Les Estivants TP

Une grande et belle propriété sur la Côte d’Azur. Un endroit qui semble hors du temps et protégé du monde. Anna arrive avec sa fille pour quelques jours de vacances. Au milieu de sa famille, de leurs amis, et des employés, Anna doit gérer sa rupture toute fraîche et l’écriture de son prochain film.
Derrière les rires, les colères, les secrets, naissent des rapports de dominations, des peurs et des désirs. Chacun se bouche les oreilles aux bruits du monde et doit se débrouiller avec le mystère de sa propre existence.

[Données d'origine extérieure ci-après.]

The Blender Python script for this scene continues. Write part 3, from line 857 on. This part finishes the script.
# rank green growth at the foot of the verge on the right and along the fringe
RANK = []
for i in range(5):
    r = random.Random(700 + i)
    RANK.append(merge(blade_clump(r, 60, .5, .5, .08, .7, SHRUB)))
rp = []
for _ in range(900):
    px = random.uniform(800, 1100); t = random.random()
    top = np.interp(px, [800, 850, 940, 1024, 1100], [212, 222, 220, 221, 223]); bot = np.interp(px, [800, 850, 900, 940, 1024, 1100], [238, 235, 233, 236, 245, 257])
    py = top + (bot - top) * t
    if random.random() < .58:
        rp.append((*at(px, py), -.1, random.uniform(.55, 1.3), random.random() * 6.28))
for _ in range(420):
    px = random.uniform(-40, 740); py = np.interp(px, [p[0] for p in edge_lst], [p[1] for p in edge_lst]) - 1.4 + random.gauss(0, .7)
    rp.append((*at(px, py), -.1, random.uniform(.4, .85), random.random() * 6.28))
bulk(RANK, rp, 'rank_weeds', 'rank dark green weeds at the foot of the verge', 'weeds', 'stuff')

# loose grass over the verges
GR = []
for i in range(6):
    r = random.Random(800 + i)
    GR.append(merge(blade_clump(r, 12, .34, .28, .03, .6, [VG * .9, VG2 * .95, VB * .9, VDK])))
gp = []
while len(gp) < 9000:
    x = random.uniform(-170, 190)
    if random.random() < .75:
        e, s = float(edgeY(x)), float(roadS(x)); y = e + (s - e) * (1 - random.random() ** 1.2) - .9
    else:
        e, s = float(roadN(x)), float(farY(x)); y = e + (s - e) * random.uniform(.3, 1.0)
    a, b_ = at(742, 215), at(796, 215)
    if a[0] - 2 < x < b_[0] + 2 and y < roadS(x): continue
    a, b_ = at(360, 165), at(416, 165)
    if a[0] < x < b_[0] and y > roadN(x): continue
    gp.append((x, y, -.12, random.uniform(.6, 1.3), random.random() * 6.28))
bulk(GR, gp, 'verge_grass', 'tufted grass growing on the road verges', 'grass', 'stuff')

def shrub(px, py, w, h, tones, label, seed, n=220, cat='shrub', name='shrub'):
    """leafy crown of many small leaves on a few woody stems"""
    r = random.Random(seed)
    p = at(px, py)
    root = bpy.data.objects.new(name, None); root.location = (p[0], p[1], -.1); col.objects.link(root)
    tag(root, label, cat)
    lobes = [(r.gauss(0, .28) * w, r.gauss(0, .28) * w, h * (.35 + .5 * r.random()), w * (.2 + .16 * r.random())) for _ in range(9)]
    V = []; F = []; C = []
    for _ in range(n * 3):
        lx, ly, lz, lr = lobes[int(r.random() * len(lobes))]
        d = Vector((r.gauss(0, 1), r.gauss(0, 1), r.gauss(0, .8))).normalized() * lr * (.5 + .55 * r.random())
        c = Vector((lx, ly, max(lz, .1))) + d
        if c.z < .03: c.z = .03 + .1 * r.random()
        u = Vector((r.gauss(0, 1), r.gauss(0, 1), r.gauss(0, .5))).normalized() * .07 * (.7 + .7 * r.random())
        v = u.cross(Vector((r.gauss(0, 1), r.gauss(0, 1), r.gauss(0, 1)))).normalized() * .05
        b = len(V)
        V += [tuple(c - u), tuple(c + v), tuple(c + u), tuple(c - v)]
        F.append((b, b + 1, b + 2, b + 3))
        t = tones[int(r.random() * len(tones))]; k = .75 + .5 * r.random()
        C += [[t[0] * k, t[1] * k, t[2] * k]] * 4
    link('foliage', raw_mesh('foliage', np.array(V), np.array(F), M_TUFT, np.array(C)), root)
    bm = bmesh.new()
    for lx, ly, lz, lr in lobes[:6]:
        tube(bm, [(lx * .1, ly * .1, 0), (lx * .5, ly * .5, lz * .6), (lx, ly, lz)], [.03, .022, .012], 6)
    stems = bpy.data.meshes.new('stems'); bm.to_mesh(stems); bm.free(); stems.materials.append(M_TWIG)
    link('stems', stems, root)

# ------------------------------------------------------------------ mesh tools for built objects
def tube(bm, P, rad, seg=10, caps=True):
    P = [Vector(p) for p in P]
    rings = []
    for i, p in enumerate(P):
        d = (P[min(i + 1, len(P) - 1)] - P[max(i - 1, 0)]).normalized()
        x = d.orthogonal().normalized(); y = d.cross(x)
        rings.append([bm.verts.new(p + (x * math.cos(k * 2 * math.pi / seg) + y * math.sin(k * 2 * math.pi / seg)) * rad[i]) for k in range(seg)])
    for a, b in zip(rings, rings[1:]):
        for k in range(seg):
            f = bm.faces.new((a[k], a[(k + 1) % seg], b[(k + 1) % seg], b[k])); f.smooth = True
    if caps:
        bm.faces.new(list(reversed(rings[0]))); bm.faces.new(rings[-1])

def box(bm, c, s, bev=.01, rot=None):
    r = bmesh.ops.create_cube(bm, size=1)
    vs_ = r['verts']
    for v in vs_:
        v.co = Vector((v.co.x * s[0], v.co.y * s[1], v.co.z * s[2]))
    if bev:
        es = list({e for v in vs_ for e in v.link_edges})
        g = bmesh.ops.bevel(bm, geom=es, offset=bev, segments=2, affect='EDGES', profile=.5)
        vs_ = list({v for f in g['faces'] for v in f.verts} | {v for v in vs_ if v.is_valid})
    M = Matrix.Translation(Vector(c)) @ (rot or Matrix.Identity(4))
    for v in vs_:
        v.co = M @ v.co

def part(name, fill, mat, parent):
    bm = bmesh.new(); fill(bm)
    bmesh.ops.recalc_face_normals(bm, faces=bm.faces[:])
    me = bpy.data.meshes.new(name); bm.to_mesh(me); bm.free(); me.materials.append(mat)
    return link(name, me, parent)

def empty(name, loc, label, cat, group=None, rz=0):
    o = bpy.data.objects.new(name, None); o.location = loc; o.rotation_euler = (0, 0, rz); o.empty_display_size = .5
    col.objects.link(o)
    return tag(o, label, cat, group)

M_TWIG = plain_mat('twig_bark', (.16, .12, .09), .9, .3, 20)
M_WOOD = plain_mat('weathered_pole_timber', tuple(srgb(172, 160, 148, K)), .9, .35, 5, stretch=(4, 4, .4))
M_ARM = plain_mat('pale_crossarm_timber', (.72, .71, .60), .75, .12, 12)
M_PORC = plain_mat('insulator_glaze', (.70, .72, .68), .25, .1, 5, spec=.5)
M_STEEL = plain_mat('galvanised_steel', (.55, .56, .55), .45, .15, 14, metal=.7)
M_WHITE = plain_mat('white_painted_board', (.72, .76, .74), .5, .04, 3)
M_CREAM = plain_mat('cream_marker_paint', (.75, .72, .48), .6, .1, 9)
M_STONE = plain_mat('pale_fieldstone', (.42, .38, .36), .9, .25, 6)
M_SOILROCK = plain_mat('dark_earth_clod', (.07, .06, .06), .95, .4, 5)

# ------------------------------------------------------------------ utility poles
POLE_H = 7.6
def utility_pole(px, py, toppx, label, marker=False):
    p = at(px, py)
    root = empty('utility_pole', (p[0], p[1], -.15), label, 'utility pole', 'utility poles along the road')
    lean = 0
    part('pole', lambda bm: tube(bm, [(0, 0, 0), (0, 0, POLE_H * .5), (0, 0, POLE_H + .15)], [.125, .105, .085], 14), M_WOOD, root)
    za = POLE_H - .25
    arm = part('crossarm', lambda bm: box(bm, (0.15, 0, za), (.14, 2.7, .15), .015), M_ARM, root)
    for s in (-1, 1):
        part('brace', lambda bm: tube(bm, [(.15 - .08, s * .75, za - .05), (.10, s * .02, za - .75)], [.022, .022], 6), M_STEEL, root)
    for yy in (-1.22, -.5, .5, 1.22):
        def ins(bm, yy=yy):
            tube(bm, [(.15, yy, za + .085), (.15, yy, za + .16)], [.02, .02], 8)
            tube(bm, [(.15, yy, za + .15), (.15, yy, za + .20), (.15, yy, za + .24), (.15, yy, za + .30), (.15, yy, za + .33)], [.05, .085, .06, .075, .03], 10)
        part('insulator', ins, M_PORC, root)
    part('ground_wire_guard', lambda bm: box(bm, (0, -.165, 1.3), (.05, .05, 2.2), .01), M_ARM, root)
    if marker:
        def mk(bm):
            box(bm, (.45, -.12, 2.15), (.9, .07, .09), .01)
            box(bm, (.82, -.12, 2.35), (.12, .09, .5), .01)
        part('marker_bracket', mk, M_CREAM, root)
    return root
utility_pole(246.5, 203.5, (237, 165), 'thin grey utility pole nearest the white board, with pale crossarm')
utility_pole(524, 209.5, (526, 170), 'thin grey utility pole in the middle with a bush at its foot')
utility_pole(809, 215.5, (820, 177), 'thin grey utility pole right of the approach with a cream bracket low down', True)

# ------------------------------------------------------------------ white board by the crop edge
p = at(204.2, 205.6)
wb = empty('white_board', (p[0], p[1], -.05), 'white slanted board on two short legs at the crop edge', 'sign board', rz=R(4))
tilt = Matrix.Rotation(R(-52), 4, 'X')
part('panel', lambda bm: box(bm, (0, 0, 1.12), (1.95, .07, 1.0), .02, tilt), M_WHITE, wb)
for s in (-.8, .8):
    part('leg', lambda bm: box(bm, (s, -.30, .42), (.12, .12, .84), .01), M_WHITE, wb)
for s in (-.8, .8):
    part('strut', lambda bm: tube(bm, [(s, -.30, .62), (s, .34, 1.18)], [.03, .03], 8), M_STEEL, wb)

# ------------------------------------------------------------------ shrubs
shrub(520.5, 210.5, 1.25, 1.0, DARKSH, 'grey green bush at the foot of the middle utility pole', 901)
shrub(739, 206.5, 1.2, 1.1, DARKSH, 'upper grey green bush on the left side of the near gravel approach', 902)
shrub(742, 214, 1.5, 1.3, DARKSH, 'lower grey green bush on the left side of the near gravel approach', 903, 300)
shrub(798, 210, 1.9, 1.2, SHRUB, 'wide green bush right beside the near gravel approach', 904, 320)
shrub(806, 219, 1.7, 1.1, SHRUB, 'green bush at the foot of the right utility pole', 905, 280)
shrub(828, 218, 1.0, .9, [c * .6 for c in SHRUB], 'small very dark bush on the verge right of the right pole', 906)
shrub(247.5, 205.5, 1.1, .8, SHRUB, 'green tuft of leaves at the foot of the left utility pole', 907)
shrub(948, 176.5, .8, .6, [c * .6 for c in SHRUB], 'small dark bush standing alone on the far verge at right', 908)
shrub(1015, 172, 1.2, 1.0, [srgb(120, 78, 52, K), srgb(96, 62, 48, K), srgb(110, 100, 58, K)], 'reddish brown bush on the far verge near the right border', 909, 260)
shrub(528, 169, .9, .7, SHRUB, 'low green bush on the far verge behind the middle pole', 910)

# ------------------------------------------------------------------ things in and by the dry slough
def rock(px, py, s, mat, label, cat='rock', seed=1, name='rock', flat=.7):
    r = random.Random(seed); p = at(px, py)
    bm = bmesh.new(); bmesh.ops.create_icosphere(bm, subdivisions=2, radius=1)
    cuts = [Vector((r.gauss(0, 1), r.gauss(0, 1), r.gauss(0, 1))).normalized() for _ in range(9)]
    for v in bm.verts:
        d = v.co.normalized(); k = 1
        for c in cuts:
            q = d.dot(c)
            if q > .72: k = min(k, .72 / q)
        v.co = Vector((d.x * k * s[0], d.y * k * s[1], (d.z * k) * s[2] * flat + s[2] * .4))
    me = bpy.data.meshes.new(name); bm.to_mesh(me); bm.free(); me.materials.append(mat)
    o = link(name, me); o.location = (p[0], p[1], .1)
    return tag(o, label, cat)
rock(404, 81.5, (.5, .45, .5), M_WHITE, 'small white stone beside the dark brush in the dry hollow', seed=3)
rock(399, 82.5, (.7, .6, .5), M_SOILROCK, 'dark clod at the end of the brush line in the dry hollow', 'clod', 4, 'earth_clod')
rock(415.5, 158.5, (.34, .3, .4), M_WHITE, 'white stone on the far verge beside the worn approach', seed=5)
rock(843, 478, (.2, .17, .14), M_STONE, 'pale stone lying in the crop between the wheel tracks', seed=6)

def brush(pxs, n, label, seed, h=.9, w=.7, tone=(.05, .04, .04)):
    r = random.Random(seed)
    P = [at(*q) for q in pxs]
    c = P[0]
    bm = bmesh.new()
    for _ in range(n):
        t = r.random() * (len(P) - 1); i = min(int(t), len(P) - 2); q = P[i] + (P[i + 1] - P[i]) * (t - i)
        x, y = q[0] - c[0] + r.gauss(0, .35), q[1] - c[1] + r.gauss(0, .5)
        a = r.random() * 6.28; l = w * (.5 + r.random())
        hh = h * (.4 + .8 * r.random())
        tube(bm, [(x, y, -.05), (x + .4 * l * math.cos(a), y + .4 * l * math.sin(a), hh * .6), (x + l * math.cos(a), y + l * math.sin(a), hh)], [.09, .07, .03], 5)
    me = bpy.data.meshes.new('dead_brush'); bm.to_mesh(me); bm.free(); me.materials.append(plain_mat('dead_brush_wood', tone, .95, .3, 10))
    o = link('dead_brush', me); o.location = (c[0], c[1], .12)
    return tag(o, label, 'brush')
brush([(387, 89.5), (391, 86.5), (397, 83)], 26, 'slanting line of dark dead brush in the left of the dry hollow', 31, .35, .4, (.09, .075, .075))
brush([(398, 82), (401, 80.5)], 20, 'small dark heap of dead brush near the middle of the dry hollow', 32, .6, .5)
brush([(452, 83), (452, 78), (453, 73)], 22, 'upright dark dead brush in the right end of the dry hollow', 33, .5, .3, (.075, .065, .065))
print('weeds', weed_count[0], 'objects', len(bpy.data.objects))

Vos commentaires et critiques :

Il y aurait presque de la rumba dans l’air, si ce dernier n’était pas si pesant cet été-là. Dans la grandiloquente maison de maître qui surplombe la côte d’Azur, sous le soleil exactement, quelque chose semble soudain moins futile, plus pesant. Pourtant ce sont les mêmes membres de la même famille très élargie qui se retrouvent-là comme chaque année. Rituel tout aussi rassurant qu’un brin angoissant, qui fige le temps aussi bien que les rides. Les voilà tous pris au piège de la cage dorée des souvenirs. Mais si, cette fois, rien n’a la même saveur pour Anna (Valeria Bruni Tedeschi qui déploie une panoplie d’actrice hallucinante), c’est que l’amour de sa vie est en train d’hésiter, de vouloir la quitter, ou peut-être même l’a-t-il déjà fait sans qu’elle veuille le comprendre. Le ciel soudain semble d’un bleu indécent : nul orage, pas la plus petite goutte de pluie en vue qui puisse témoigner au monde entier de l’état de son cœur qui se brise. Pire, tous gravitent autour d’elle, avec leurs pompes trop bien cirés pour être honnêtes, sans se rendre compte, sans se douter un seul instant que son couple s’effondre, retournant le couteau dans la plaie : quand arrive-t-il, ton homme ? Luca… Luca qu’elle espère, mais qui sans doute ne viendra pas, même pour faire bonne figure, sauver les apparences.
Tous ? Dans la famille d’Anna, je demande… la grand-mère ! C’est celle qui maintient le standing de la propriété, elle plane parfois, sauf quand il s’agit de dépenser un centime ! C’est peut-être ainsi que l’on devient riche ? Après elle les domestiques courent, dont Yolande Moreau (haletante, éreintée, mais si belle !) quémandant leur dû, une petite amélioration de leur condition, peut-être ? Mais Louisa est passée maîtresse dans l’art de s’esquiver et de culpabiliser son monde. 
Dans la famille d’Anna, je demande… La sœur ! Ah celle-là ! Avec elle tout semble écervelé, échevelé, ébouriffé : la tendresse, les rires, les chants. Toujours excessive, débordante : de joie, de larmes bien arrosées. Son rimmel et ses provocations peinent à dissimuler son mal être profond. Elle surnage à grand peine dans un mariage mal assorti, qui résiste au temps plus par raison que par passion. 
Et puis tiens, voilà donc le fameux beau-frère… Jean (Pierre Arditi). Cabotin sans scrupule, provocateur hautain, écrasant de sa superbe tous ceux qui ne sont pas de son clan, de son rang, de son bord politique. Gratuitement odieux pour le plaisir d’humilier ceux des classes inférieures. Un mâle dominant sur le retour qui écrase le pauvre monde sous la talonnette de son ironie méprisante. 
Dans ce jeu des 7 familles (j’en passe et des meilleurs…) il y en a une tout de même qui dépare, un élément rapporté : c’est Nathalie (Noémie Lvovsky, toujours généreuse et sincère). Venue-là pour aider Anna a écrire le scénario de son prochain film, elle navigue entre deux eaux. Ne faisant ni partie des domestiques, ni de cette haute bourgeoisie mal odorante. Nathalie aime tellement Anna qu’elle accepte ses excès, comprend ses failles, l’attend, poireaute, puis désespère et étouffe de plus en plus en assistant aux agitations de ce beau monde tourné vers son seul nombril.
Au milieu de cette nef des fous navigue Celia, la fille adoptive d’Anna. La seule « sage » de l’affaire, qui du haut de ses dix ans observe ce monde avec un regard plus adulte que ceux qui sont censés l’être. Petite touche de fraîcheur détachée, porteuse d’espoir, pour qui la barrière des classes sociales ne semble pas encore exister. 
Et puis enfin il y a le frère absent dont l’ombre plane…
Comme souvent dans les films de la réalisatrice, on passe d’un rire à gorge déployée à un autre qui se fait plus grinçant. Et de se demander si la critique sociale cinglante est totalement voulue et maîtrisée ou si elle échappe à celle qui semble toujours hésiter entre deux clans.